Ist es jetzt stimmstabiler? Rein subjektiv ja – aber nicht immer. Wenn ich mit ruhiger Hand, viel Geduld und ein bisschen Glück neue Saiten aufziehe, habe ich keine Probleme mit der Stimmstabilität. Das dauert aber seine Zeit. Auf jeden Fall ist ein Saitenwechsel leichter und signifikant schneller erledigt. Ohne eine ruhige Hand, voller Ungeduld und ohne Abhängigkeit von günstigen Fügungen.
Und wie gut funktioniert das Thema „halbe Drehung gleich ein Halbton“? Überraschend gut. Es ist bei mir nicht ganz eine halbe Drehung – eher 160 Grad, das aber gleichmäßig über alle Saiten. Ich vermute, dass dies an der Saitenstärke liegt. Auf jeden Fall geht das Stimmen so signifikant leichter – für mich.
Ich muss sagen, ich habe Locking Tuner noch nie verstanden. Wenn sich mit der Zeit die Stimmung ändert, liegt das ja nicht daran, dass sie Saiten aus den Tunern ein Stückchen herausrutschen, sondern daran, dass sie sich durch die vorhandene Spannung dehnen. Rutschen Saiten im Tuner, wurden sie fehlerhaft aufgezogen. Ein Saitenwechsel geht – zumindest bei mir – so schnell, dass ich nicht wüsste, was Locking Tuner noch beschleunigen könnten. Ganz im Gegenteil wäre ich damit wahrscheinlich sogar langsamer (Locking öffnen -> Saite rein -> Saite etwas zurückziehen -> Locking wieder schließen -> stimmen); ohne Locking Tuner sind es drei Schritte weniger (Saite rein -> stimmen).

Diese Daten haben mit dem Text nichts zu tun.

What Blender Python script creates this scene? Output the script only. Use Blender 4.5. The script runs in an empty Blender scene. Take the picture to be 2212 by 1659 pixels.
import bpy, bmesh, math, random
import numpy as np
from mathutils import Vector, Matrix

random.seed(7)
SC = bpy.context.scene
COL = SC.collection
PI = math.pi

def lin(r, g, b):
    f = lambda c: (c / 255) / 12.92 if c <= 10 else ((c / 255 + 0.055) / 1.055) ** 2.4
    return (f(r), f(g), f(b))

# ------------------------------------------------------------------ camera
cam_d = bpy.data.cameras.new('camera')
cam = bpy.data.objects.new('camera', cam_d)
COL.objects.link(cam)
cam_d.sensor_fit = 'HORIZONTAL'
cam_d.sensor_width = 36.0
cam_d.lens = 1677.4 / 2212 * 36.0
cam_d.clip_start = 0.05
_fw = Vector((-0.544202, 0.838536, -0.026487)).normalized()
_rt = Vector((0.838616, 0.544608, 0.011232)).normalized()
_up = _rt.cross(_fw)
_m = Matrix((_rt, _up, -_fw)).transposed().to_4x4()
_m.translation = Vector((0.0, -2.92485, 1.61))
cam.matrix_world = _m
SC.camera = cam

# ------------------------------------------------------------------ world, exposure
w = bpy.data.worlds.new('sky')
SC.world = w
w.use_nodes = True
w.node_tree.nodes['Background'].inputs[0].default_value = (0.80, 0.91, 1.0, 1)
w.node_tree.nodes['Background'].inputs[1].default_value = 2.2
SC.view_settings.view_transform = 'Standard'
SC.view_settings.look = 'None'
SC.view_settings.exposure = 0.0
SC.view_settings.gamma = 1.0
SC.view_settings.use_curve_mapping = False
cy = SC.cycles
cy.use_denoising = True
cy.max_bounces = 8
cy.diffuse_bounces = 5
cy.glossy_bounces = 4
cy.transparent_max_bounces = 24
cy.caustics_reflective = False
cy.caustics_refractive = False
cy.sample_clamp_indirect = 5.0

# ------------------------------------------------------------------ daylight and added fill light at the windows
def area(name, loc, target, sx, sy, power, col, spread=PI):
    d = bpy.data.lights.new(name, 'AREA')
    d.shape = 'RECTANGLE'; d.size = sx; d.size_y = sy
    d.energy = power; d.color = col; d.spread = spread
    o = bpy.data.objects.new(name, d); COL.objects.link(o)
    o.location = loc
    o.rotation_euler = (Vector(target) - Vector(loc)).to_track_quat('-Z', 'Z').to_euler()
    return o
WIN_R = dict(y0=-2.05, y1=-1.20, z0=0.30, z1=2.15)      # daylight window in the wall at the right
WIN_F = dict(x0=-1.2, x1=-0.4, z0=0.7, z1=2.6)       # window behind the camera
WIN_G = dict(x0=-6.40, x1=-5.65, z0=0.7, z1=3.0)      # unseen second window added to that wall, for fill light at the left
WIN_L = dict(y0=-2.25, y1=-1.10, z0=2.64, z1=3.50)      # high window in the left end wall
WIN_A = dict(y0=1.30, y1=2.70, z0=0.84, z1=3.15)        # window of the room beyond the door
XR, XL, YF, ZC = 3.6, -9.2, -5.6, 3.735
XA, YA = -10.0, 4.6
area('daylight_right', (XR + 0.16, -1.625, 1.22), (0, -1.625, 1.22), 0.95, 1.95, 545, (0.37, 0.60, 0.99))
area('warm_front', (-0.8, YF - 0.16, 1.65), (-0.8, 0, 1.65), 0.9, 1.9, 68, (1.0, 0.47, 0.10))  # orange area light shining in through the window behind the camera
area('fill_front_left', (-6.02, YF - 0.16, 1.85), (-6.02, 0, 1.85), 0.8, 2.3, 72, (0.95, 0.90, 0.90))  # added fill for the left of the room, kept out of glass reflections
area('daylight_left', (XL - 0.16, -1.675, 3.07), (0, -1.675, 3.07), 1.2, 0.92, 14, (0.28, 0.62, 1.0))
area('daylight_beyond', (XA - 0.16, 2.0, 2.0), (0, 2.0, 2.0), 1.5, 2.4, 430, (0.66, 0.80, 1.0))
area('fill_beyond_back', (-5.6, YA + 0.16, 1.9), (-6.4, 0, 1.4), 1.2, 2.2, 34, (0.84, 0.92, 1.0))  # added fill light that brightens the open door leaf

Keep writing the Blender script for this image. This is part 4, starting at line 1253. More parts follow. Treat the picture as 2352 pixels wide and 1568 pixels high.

es war noch nie verkehrt, eine preiswerte Gitarre mit Spezel Mechaniken zu „veredeln“. Das wertet so ein Instrument definitiv auf, weil die fernöstlichen Billigfabriken da mehrheitlich wenig Wert drauf legen. Das hat eine mittelmäßige Squier (bei ordentlichem Korpus/Hals) schon öfter auf eine fast fenderiges Nieveau gehoben.